Valerie Strauss turns her column in The Washington Post over to popular author and lecturer Alfie Kohn who takes on the key education reform question dealing with what actually is worth learning.  The commentary is titled “The Education Question We Should Be Asking.”
Here we go again!  pandodaily has uncovered the inconvenient fact that the Bill & Melinda Gates Foundation helped surreptitiously finance the “Teaching Channel” which aired on a number of PBS stations around the country.  The programs heavily promoted the Common Core State Standards that Gates money supported.  “While the Teaching Channel proudly promotes the Common Core,” the expose reports, “it is far less forthcoming about the fact that its primary backer is the Bill & Melinda Gates Foundation – aka the philanthrocapitalist enterprise that has spent somewhere between $200 million and $2.3 billion to champion the Common Core State Standards in schools and in the political arena.”

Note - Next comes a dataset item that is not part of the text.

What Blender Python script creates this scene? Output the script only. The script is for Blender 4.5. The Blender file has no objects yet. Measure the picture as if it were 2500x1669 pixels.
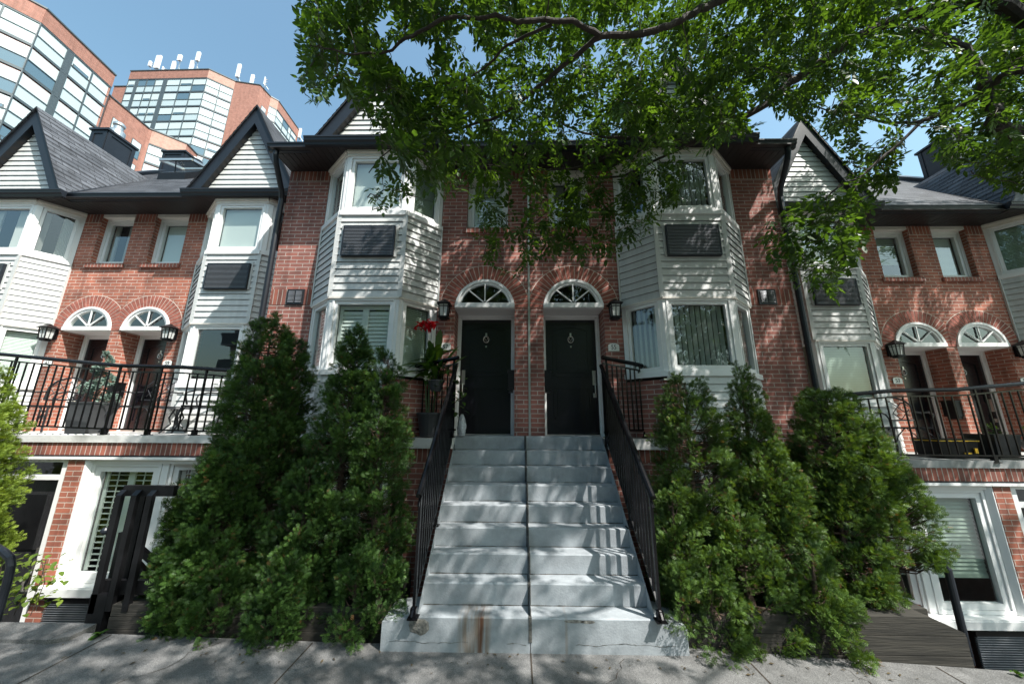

How to engage students and motivate them to learn is an age-old challenge in education.  A piece in EDUCATION WEEK looks at some of the latest attempts to focus on this key issue. 
A testing expert has some advice for the chancellor of the New York City Schools as to why the district should forgo the Pearson field tests of new standardized assessments.  His comments were directed toward New York but his points apply universally.  The piece appeared on the NPR station WNYC’s website.
Charters don’t always win.  Parents at a Philadelphia public elementary school voted overwhelmingly to reject a takeover of their campus by the ASPIRA Charter Company.  Two schools were tapped by the district to be converted to charters this year and now both have turned thumbs down.  A story from the Philadelphia Inquirer details the vote.
And finally, California is part of the Smarter Balanced Assessment Consortium (SBAC), one of two organizations developing testing materials aligned with the Common Core State Standards.  Today the group announced a timeline for the delivery and roll out of its products for the 2014-15 school year.  Valerie Strauss outlines the planned schedule and what some of the materials are on her blog.